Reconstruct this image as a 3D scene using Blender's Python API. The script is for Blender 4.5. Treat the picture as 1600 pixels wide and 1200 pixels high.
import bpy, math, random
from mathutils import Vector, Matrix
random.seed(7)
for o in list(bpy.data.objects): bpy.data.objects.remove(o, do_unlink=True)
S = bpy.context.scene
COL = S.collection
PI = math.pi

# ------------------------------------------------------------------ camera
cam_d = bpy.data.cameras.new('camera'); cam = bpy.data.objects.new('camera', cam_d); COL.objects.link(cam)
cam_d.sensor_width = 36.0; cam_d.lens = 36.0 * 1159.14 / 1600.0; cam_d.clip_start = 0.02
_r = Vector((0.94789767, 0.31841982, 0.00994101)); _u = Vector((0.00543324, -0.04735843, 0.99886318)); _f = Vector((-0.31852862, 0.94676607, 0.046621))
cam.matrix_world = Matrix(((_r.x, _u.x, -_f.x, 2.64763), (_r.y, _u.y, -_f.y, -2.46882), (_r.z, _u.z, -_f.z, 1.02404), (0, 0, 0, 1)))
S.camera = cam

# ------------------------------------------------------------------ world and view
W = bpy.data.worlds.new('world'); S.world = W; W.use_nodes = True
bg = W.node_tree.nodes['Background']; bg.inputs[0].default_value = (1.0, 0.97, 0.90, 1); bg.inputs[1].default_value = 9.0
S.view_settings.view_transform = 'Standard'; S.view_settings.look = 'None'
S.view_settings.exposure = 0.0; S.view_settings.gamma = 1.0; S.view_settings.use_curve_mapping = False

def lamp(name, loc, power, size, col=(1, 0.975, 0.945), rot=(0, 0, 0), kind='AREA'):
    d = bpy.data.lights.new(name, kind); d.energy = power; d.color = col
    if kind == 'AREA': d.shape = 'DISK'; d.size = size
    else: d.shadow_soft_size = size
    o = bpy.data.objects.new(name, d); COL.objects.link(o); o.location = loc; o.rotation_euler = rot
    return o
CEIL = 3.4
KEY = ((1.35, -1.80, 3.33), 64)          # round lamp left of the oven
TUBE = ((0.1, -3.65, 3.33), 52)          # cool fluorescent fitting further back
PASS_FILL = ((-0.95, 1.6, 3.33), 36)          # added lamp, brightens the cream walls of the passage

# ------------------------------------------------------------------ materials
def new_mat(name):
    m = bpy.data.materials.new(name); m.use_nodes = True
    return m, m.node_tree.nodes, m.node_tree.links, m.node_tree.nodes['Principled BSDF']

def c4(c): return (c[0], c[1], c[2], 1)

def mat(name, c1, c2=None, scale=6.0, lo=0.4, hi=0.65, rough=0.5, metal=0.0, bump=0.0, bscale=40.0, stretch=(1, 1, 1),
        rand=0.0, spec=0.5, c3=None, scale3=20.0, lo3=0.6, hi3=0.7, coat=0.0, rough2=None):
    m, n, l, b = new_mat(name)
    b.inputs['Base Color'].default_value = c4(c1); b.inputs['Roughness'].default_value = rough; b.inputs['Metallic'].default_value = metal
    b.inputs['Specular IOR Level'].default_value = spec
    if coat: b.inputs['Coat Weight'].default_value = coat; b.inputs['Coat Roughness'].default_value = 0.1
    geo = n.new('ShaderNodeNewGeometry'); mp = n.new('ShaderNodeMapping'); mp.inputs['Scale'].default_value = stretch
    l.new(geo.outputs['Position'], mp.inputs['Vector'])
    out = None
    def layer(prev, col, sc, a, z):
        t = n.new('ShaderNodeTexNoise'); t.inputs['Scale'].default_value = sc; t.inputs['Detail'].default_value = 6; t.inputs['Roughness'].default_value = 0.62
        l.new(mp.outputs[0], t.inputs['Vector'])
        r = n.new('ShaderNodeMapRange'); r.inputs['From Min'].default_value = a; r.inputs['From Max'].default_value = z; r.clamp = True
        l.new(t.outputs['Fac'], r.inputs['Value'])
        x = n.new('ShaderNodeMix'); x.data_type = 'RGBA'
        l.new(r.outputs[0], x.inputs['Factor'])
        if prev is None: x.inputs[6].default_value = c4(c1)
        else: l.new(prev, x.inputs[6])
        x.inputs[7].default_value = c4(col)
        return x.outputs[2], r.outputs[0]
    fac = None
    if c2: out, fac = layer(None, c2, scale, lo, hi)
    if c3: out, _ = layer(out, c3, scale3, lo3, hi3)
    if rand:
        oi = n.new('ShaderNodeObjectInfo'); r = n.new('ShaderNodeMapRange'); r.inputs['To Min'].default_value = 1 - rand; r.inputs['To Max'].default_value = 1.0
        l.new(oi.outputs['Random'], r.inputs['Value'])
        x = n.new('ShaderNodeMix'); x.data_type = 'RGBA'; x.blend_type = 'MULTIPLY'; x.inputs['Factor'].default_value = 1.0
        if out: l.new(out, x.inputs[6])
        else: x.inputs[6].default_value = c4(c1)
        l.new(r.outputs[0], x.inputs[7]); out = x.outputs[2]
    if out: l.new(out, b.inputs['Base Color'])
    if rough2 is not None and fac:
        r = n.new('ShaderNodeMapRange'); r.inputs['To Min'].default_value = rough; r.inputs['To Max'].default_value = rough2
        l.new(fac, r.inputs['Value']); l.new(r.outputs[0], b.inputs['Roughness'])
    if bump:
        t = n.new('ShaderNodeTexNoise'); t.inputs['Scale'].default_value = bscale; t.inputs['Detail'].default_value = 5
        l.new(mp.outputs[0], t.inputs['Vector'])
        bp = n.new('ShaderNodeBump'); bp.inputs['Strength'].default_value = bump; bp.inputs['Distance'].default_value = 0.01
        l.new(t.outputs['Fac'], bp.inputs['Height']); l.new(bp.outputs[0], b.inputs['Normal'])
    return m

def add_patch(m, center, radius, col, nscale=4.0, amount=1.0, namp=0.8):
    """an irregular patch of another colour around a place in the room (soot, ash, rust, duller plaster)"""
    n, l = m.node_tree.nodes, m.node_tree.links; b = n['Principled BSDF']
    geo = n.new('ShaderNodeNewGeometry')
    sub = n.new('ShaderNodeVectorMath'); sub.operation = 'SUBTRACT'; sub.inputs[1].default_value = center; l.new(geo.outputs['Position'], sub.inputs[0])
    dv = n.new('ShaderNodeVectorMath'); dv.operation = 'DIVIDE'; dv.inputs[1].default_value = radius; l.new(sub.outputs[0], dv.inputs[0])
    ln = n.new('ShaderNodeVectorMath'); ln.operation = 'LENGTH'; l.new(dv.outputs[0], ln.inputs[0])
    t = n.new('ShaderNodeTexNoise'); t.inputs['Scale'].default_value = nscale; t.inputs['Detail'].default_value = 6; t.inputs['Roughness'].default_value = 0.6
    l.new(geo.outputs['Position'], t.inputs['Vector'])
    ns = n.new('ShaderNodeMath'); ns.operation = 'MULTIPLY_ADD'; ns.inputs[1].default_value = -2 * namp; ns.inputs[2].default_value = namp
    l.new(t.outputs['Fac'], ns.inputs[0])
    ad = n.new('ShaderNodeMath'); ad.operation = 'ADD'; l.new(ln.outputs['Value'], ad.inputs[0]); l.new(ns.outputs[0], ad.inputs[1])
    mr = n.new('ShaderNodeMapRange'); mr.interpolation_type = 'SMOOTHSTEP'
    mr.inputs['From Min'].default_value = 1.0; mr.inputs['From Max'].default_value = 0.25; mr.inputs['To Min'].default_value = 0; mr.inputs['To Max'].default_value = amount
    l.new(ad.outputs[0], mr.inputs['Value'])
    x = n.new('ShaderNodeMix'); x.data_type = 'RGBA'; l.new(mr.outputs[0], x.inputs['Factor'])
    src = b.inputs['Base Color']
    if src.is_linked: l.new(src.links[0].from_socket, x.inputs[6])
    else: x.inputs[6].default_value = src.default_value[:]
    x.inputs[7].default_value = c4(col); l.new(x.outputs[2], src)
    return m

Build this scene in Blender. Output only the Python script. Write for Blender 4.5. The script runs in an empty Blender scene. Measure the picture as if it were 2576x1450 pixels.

☆ ☆ ☆

■ **To do**
Word for word, reproduce the listing above from its start up to and including the line that has "PI = math.pi". Give only those lines.

■ **Expected answer**
Reconstruct this image as a 3D scene using Blender's Python API. The script is for Blender 4.5. Treat the picture as 1600 pixels wide and 1200 pixels high.
import bpy, math, random
from mathutils import Vector, Matrix
random.seed(7)
for o in list(bpy.data.objects): bpy.data.objects.remove(o, do_unlink=True)
S = bpy.context.scene
COL = S.collection
PI = math.pi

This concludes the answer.